» **Given instruction**
Retype the opening lines of the data exactly, stopping after the line that contains "return Vector((0, 0, EYE)) + d * (Y". Skip every picture.
**********
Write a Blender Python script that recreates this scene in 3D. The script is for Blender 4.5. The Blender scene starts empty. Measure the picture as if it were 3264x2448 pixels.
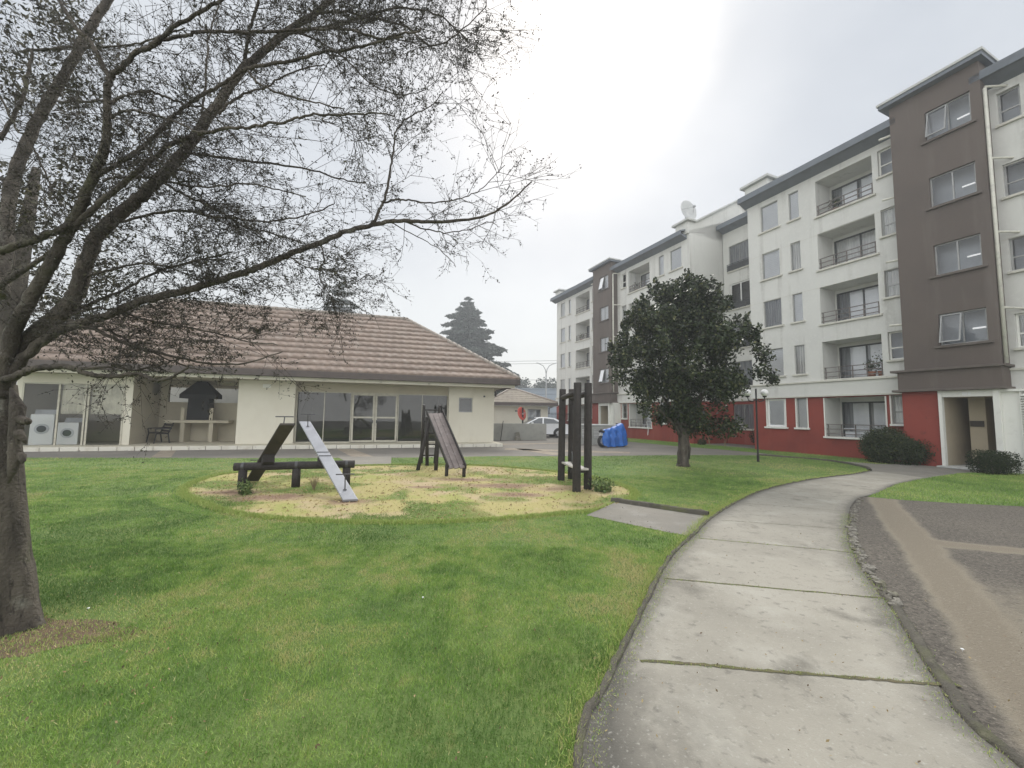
import bpy, bmesh, math, random
import numpy as np
from mathutils import Vector
R = math.radians
PI = math.pi
random.seed(7)
rng = np.random.default_rng(7)
scene = bpy.context.scene
COL = scene.collection

# ------------------------------------------------------------------ camera
F_PX, PITCH, ROLL, EYE = 1285.0, .0765, .014, 1.6
cam_d = bpy.data.cameras.new('camera')
cam_d.sensor_width = 36.0
cam_d.lens = F_PX / 3264 * 36.0
cam_d.clip_start = .05
cam_d.clip_end = 2000
cam = bpy.data.objects.new('camera', cam_d)
COL.objects.link(cam)
scene.camera = cam
FWD = Vector((0, math.cos(PITCH), math.sin(PITCH)))
UP0 = Vector((0, -math.sin(PITCH), math.cos(PITCH)))
RT0 = Vector((1, 0, 0))
RT = RT0 * math.cos(ROLL) + UP0 * math.sin(ROLL)
UPV = -RT0 * math.sin(ROLL) + UP0 * math.cos(ROLL)
m = cam.matrix_world.to_3x3()
for i in range(3):
    m[i][0], m[i][1], m[i][2] = RT[i], UPV[i], -FWD[i]
cam.matrix_world = m.to_4x4()
cam.location = (0, 0, EYE)


def ray(x, y):
    return FWD + RT * ((x - 1632) / F_PX) - UPV * ((y - 1224) / F_PX)


def G(x, y, z=0.0):            # photo pixel -> point on the ground (or at height z)
    d = ray(x, y)
    t = (z - EYE) / d.z
    return Vector((0, 0, EYE)) + d * t


def at(x, y, Y):               # photo pixel -> point at forward distance Y
    d = ray(x, y)
    return Vector((0, 0, EYE)) + d * (Y / d.y)


# ------------------------------------------------------------------ light
SUN_EL, SUN_AZ = R(44), R(6)   # azimuth from forward (+Y) towards the right (+X)
sdir = Vector((math.sin(SUN_AZ) * math.cos(SUN_EL), math.cos(SUN_AZ) * math.cos(SUN_EL), math.sin(SUN_EL)))
w = bpy.data.worlds.new('World')
scene.world = w
w.use_nodes = True
nt = w.node_tree
nt.nodes.clear()
N_ = nt.nodes.new
L_ = nt.links.new
out = N_('ShaderNodeOutputWorld')
bg = N_('ShaderNodeBackground')
bg.inputs['Strength'].default_value = 1.0
bgs = N_('ShaderNodeBackground')
bgs.inputs['Strength'].default_value = .10
sky = N_('ShaderNodeTexSky')
sky.sky_type = 'NISHITA'
sky.sun_disc = False
sky.sun_elevation = SUN_EL
sky.sun_rotation = SUN_AZ
sky.dust_density = 3.0
L_(sky.outputs[0], bgs.inputs['Color'])
tc = N_('ShaderNodeTexCoord')
mp = N_('ShaderNodeMapping')
mp.inputs['Scale'].default_value = (1.0, 1.0, 1.8)
mp.inputs['Location'].default_value = (.35, .1, .2)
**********
» **Exercise solution**
Write a Blender Python script that recreates this scene in 3D. The script is for Blender 4.5. The Blender scene starts empty. Measure the picture as if it were 3264x2448 pixels.
import bpy, bmesh, math, random
import numpy as np
from mathutils import Vector
R = math.radians
PI = math.pi
random.seed(7)
rng = np.random.default_rng(7)
scene = bpy.context.scene
COL = scene.collection

# ------------------------------------------------------------------ camera
F_PX, PITCH, ROLL, EYE = 1285.0, .0765, .014, 1.6
cam_d = bpy.data.cameras.new('camera')
cam_d.sensor_width = 36.0
cam_d.lens = F_PX / 3264 * 36.0
cam_d.clip_start = .05
cam_d.clip_end = 2000
cam = bpy.data.objects.new('camera', cam_d)
COL.objects.link(cam)
scene.camera = cam
FWD = Vector((0, math.cos(PITCH), math.sin(PITCH)))
UP0 = Vector((0, -math.sin(PITCH), math.cos(PITCH)))
RT0 = Vector((1, 0, 0))
RT = RT0 * math.cos(ROLL) + UP0 * math.sin(ROLL)
UPV = -RT0 * math.sin(ROLL) + UP0 * math.cos(ROLL)
m = cam.matrix_world.to_3x3()
for i in range(3):
    m[i][0], m[i][1], m[i][2] = RT[i], UPV[i], -FWD[i]
cam.matrix_world = m.to_4x4()
cam.location = (0, 0, EYE)


def ray(x, y):
    return FWD + RT * ((x - 1632) / F_PX) - UPV * ((y - 1224) / F_PX)


def G(x, y, z=0.0):            # photo pixel -> point on the ground (or at height z)
    d = ray(x, y)
    t = (z - EYE) / d.z
    return Vector((0, 0, EYE)) + d * t


def at(x, y, Y):               # photo pixel -> point at forward distance Y
    d = ray(x, y)
    return Vector((0, 0, EYE)) + d * (Y / d.y)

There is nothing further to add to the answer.